If you haven’t checked out our place yet, click here for the grand tour!

FYI: The house in the background of the picture with Gracia swinging is not our house, it’s our neighbors. I really need to get a picture up of the outside of our place.

Okay, so here’s a tour of our 8 by 32 travel trailer we’re living in. We’re living here while my hubby goes to Airframe and Power Plant school. It’s one of the trailers that was made for Katrina victims and was being sold at a great price. We compared the cost of paying for the trailer plus paying lot rent at a trailer park and discovered that it would about equal the same amount as renting a very small apartment for 2 years. But with an apartment you can’t sell it when your done, so that’s why we’re living here!
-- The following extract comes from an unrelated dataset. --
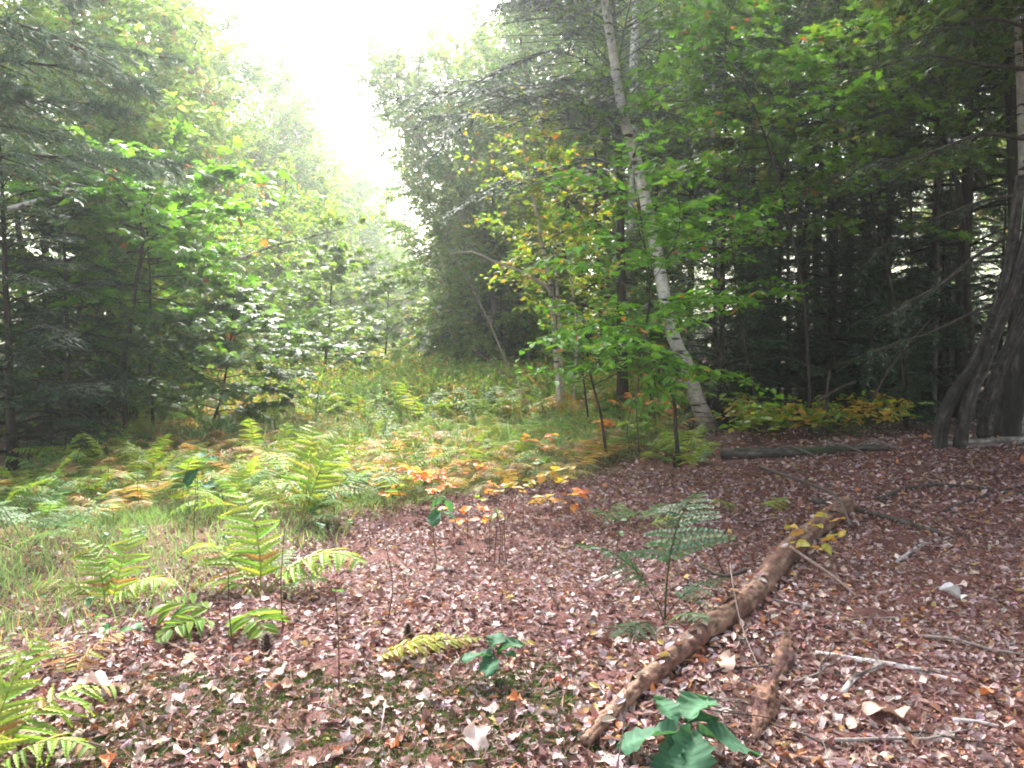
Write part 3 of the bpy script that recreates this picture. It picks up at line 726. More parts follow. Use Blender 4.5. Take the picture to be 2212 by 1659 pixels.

So I’m going to give you a photo tour of my house and point out small space living tips and frugal tips along the way.

Master Bedroom

  • The biggest change we made here was to move the bed to one side. It was in the center, and one of the long wall cupboards and one of the nightstands was on the other side. It gave us tiny little walkways on each side and we decided it was wasted space. So now we have a bigger walkway on one side.
  • There is storage under the bed, but you have to pick up the mattress and it’s rather hard to do, so we only keep things under there that we don’t use everyday, like suitcases.
  • As you can see we have a curtain thing instead of a door. We usually just keep it open, it makes the house feel bigger.

Our "Office"

  • We got a little TV dinner table for our computer. We just sit on the bed when using the computer.

Living Room

  • The coach pulls out into a bed. And we have lots of things stored under and behind it. Pretty much anywhere we can put stuff we do!
  • You can also see in this picture that we use a lot of wall space. We have shelves and hooks for hanging coats, hats, the laundry hamper, and our moped helmets.
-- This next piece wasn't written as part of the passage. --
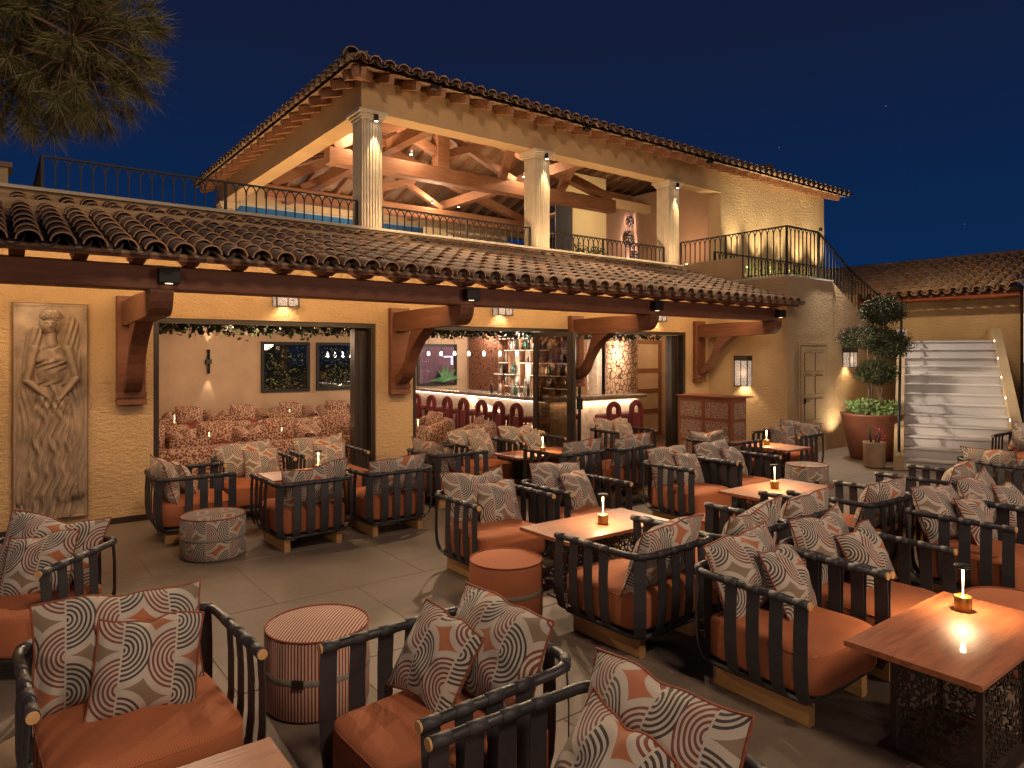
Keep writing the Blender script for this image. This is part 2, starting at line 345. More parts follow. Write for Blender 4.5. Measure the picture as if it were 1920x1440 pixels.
# fill lamps added on unseen posts behind the viewpoint for terrace and house front
for k, (x, y, z, p) in enumerate(((-7.5, -6.0, 4.6, 1000), (1.5, -4.5, 10.0, 2400), (9.5, -6.5, 4.4, 1300))):
    t = thing('added_fill_lamp', ('left', 'middle', 'right')[k] + ' added fill lamp on an unseen post behind the terrace', 'fill lamp', (x, y, 0), 0, 'added fill lamps'); MB().tube([(0, 0, 0), (0, 0, z - .4)], .05, 10).build('pole', M['black'], t); MB().lathe([(0, z - .4), (.12, z - .38), (.06, z - .30), (0, z - .30)], 16).build('collar', M['black'], t)
    light('SPOT', (0, 0, z), p, (1, .74, .53), t, .95, (4.5 - x * .4 - x, (6 if z < 9 else 5) - y, .8), 105, .8)
# ------------------------------------------------------------------ ground and floor
struct(MB().quad((-80, -80, -.06), (120, -80, -.06), (120, 120, -.06), (-80, 120, -.06)).build('ground', M['ground']))
floor = struct(MB().box(-5, 20, -3, 9.0, -.05, -.0035).build('floor', M['grout']))
def slab_mesh(w_, d_):
    b = MB(); c = .004; z = 0.0
    b.add([(0, 0, -.03), (w_, 0, -.03), (w_, d_, -.03), (0, d_, -.03), (0, 0, z - c), (w_, 0, z - c), (w_, d_, z - c), (0, d_, z - c), (c, c, z), (w_ - c, c, z), (w_ - c, d_ - c, z), (c, d_ - c, z)],
          [(0, 1, 5, 4), (1, 2, 6, 5), (2, 3, 7, 6), (3, 0, 4, 7), (4, 5, 9, 8), (5, 6, 10, 9), (6, 7, 11, 10), (7, 4, 8, 11), (8, 9, 10, 11)])
    return b.mesh('slab', M['slab'])
GAP = .007; sl = {}
for j, wy in enumerate(range(-4, 7)):
    y0 = 1.455 + wy * 1.305
    if y0 > 8.98: continue
    d_ = min(1.305, 9.0 - y0) - GAP; x = -4.2 + (.65 if j % 2 else 0) + .11
    while x < 17:
        key = round(d_, 3)
        if key not in sl: sl[key] = slab_mesh(1.305 - GAP, d_)
        inst('slab', sl[key], floor, (x, y0, random.uniform(-.0012, .0012))); x += 1.305

# ------------------------------------------------------------------ lounge building
YW = 9.0; HD = 2.37; TOP = 3.60
bld = thing('lounge_building', 'ochre stucco ground floor with wide open folding doorways under the canopy', 'building', (0, 0, 0))
b = MB(); b.box(-4, 1.53, YW, YW + .25, 0, TOP); b.box(1.53, 4.39, YW, YW + .25, HD, TOP); b.box(4.39, 4.985, YW, YW + .25, 0, TOP); b.box(4.985, 11.27, YW, YW + .25, HD, TOP); b.box(11.27, 12.0, YW, YW + .25, 0, TOP)
b.build('wall', M['wall'], bld)
MB().box(-4, 1.53, YW - .012, YW, 0, .07).build('skirting', M['frame'], bld)
MB().box(-4, 1.2, YW + .25, YW + 7.8, 0, 3.3).build('side_block', M['inwall'], bld)
MB().box(1.2, 13.0, 16.5, 16.7, 0, 3.3).build('back_wall', M['inwall'], bld)
MB().box(1.2, 13.4, YW + .25, 16.5, 2.72, 3.3).build('ceiling', M['inwall'], bld)
MB().box(11.66, 13.4, 11.0, 11.2, 0, 2.72).build('side_wall', M['inwall'], bld)
MB().box(13.2, 13.4, YW + .25, 16.5, 0, 2.72).build('end_wall', M['inwall'], bld)
struct(MB().box(1.2, 13.2, YW, 16.5, -.03, .002).build('lounge_floor', flat('lounge_boards', (.16, .09, .055), .4)))
# ledge that the upper terrace stands on
MB().box(-4, 12.0, 9.86, 10.2, 3.45, 3.86).build('ledge', M['smooth'], bld)
MB().box(-4, 12.0, 9.80, 10.22, 3.86, 3.90).build('coping', M['col'], bld)
MB().box(-4, 12.0, 9.84, 9.86, 3.72, 3.76).build('string_course', M['col'], bld)
MB().box(-4, 18.3, 10.2, 19.0, 3.3, 3.41).build('terrace_floor', M['terrace'], bld)
# door frames, one per opening
def frame(x0, x1):
    g = MB(); g.box(x0, x0 + .06, YW + .03, YW + .16, 0, HD - .06); g.box(x1 - .06, x1, YW + .03, YW + .16, 0, HD - .06); g.box(x0, x1, YW + .03, YW + .16, HD - .06, HD); return g.build('door_frame', M['frame'], bld)
frame(1.535, 4.385); frame(4.99, 11.265)
# folded leaves: stacked at the jambs and one pair standing open
lm = MB(); 
def leaf(a, b_, label=None):
    a = Vector((*a, 0)); b_ = Vector((*b_, 0)); d = (b_ - a); L = d.length; ang = math.atan2(d.y, d.x)
    root = MB(); s_ = .075
    root.box(0, s_, -.03, .03, .03, 2.30); root.box(L - s_, L, -.03, .03, .03, 2.30); root.box(s_, L - s_, -.03, .03, 2.30 - s_, 2.30); root.box(s_, L - s_, -.03, .03, .03, .03 + s_ * 1.4)
    o = root.build('door_leaf', M['frame'], bld, (a.x, a.y, 0), (0, 0, ang)); 
    MB().box(s_, L - s_, -.006, .006, .03 + s_ * 1.4, 2.30 - s_).build('pane', M['dglass'], o)
    MB().box(L - .06, L - .03, -.06, -.03, .95, 1.15).build('handle', M['black'], o); return o
leaf((7.30, 9.02), (7.62, 8.42)); leaf((7.66, 8.42), (8.35, 9.02)); 
for k in range(3):
    for xj in (4.30, 11.18): MB().box(-.03, .03, 0, .07, .03, HD - .07).box(-.03, .03, .075, .15, .03, HD - .07).build('folded_leaf', M['frame'], bld, (xj - k * .066, 9.17, 0))
# inside joinery door
dj = thing('panel_door', 'brown framed wooden door on the beige wall behind the stone column', 'door', (11.80, 10.985, 0))
MB().box(0, .98, -.03, 0, 0, 2.25).build('door_panel', M['inwall'], dj)
for x0, x1, z0, z1 in ((0, .1, 0, 2.25), (.88, .98, 0, 2.25)) + tuple((.1, .88, z, z + .09) for z in (0, .55, 1.02, 1.5, 2.16)): MB().box(x0, x1, -.055, -.03, z0, z1).build('rail', M['door'], dj)

# windows in the back wall
def win(x0, x1, z0, z1, label, kind):
    t = thing('window', label, 'window', (x0, 16.5, z0)); W_, H_ = x1 - x0, z1 - z0; f = .07
    g = MB(); g.box(0, f, -.06, 0, 0, H_); g.box(W_ - f, W_, -.06, 0, 0, H_); g.box(f, W_ - f, -.06, 0, 0, f); g.box(f, W_ - f, -.06, 0, H_ - f, H_); g.build('window_frame', M['black'], t)
    MB().box(f, W_ - f, -.02, -.014, f, H_ - f).build('pane', M['glass'], t)
    MB().box(f, W_ - f, -.004, -.001, f, H_ - f).build('backing', M['darkroom'] if kind else M['mauve'], t); return t
win(5.08, 6.25, 1.02, 2.22, 'dark square window on the lounge back wall nearest the tall wall light', 'g'); win(6.42, 7.70, 1.03, 2.215, 'square lounge window full of lit garden leaves beside the pier', 'g'); win(9.25, 10.52, 1.05, 2.2, 'window behind the bar end with mauve wall and palm', None)
gl = MB(); leaves(gl, [(random.uniform(5.2, 6.15) if random.random() < .4 else random.uniform(6.52, 7.6), 16.5 - random.uniform(.022, .05), 1.1 + random.random() ** 1.3 * 1.0) for _ in range(700)], .07)
tag(gl.build('climbing_plant', leafmat('window_leaf', (.05, .09, .03), (.25, .26, .10))), 'leafy climber seen in the two lounge windows', 'plant')['kind'] = 'stuff'
pm = MB()
for k in range(34):
    a = random.uniform(.2, PI - .2); L = random.uniform(.35, .6); d = Vector((math.cos(a), random.uniform(-.5, -.05), math.sin(a))).normalized(); p = Vector((10.05, 16.38, 1.14)); q = p + d * L; q.z -= .12 * abs(d.x); q.y = min(q.y, 16.44); s_ = Vector((d.z, 0, -d.x)) * .022
    pm.add([p - s_ * .3, (p + q) / 2 + Vector((0, 0, .05)) - s_, q, (p + q) / 2 + Vector((0, 0, .05)) + s_], [(0, 1, 2, 3)])
tag(pm.build('palm', leafmat('palm_leaf', (.06, .22, .09), (.22, .45, .22))), 'green fan palm in front of the mauve window', 'palm')
lt = thing('neon_lamp', 'pale tube lamp bent round in the mauve window', 'lamp', (10.1, 16.44, 1.85)); MB().tube([(0, 0, 0), (.26, 0, 0), (.26, 0, -.22)], .012, 6).build('tube', glow('neon', (.7, .75, 1), 4), lt)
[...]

  • Here’s where the cooking happens! And speaking of cooking, I will not miss my tiny oven when we move!
  • I was going to take the dishes and drainer out of the sink for the picture, but figured this was a much more realistic picture of what it usually looks like. I wash my dishes in the right side of the sink and let them drip dry in the drainer which is set in the left side of the sink. I’d rather that than put the drainer on the only counter space I have.
  • If you have a small kitchen, be very selective of what you always keep on the counter. I only keep my utensil holder (nice if you don’t have a lot of drawer space) and pepper grinder out. They’re behind the stove out of the way.
  • Also, do you see my white/cork board? I love that thing and would recommend it to anyone who is forgetful!
  • We use the top of the fridge to keep my glass jars of flour, rice, beans, etc… It’s a nice out of the way space, and I think it gives a kind of country look.
  • We have a small trash can under the sink. The nice thing about a small one is that I never buy trash can liners, I just use grocery bags which fit in perfectly!
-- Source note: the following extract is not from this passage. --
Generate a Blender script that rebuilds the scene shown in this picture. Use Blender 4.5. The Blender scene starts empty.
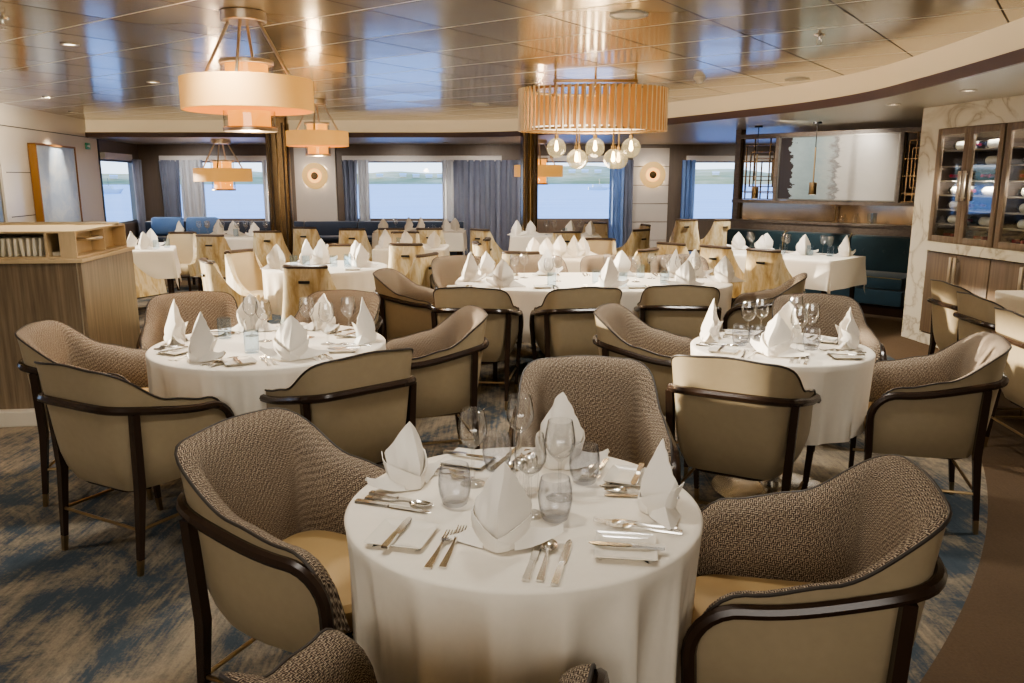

  • The shelf to the right Cameron put up. As you can see we have a few books and some flowers up there, but truthfully its pretty much just our catch-all shelf.
  • The biggest change we made here was taking the benches around the table out. They were big and bulky and had really ugly cushions, so we took them out and bought 3 folding chairs. We always have 2 chairs out and one folded up. We just get it out at meal time, then put it back afterwards, or else I start tripping over it.
  • The cupboard across from the fridge was for clothes, but we were able to fit our clothes in the other closet (on other side of fridge) so my hubby took the rod out and we used the rod to hang up the curtain over Gracia’s bed. Then he put shelves in the closet for me to use as a pantry (see next photo).

My Pantry

  • The basic rule here is, the more I use something the closer to the front and center it goes, and the less I use it the farther back and up or down it goes.
  • With this pantry I am able to buy in bulk, but I have to be selective. For example buying several hot sauce bottles, doesn’t take up much space, but buying a giant sack of rice does, so I don’t buy giant sacks of rice.
  • Notice the spice rack on the door, there’s another one on the other door too. Cameron put the tins on the door with Velcro. Isn’t that clever? I’ve seen similar things with a metal sheet and magnets attached to spice bottles.

Gracia's "House"

  • Gracia sleeps on the bottom bunk. (As you’ll see in another picture, we made the top bunk into storage space)
  • I bought the pink letter stickers from the dollar store and the purple curtain from Ross for a really good price.

Gracia in Her Bed

  • We used to keep all her books, toys and stuffed animals in her bed, since she only uses about half of the bed when she sleeps, but it got to be too much, so now it’s just her stuffed animals and babies in there. We’re always changing things if we get a better idea.
Top Bunk
  • This is the top bunk, directly over the opening to Gracia’s bed. The wood paneling you see on the left is leftover from the benches we took out of the kitchen. Cameron used it to separate this storage from the one in the bathroom (see last picture).
  • So here I keep games, toys, etc… I get the toy box down for Gracia when she wants to play.
  • Do you notice the little table on the counter? That’s actually a plant stand my Grandpa made for me. Cameron had the idea of putting it there to give us more shelf space in the bathroom.

Bathroom Storage

  • Okay, so this is the top of the bunk, now storage.  Cameron cut away that hole in the wall so we could easily get to it. He’s gonna put some framing around it. He also made that shelf, which adds a lot of space. (I love being married to a handy man!)
  • I keep toiletries, TP, paper towels, cleaning supplies, make-up, hair stuff, and the first aid kit up here.
  • Notice the basket to the left? I keep hand towels and wash cloths in it, and got if for 99 cents at Goodwill!

That is the end of my tour, maybe another time I’ll show you our yard and storage shed. You might have noticed that I didn’t have a lot of decorations up. I do have some pictures, just haven’t gotten around to hanging them yet. My first priority is what’s practical. And having lots of knick-knacks just isn’t practical here.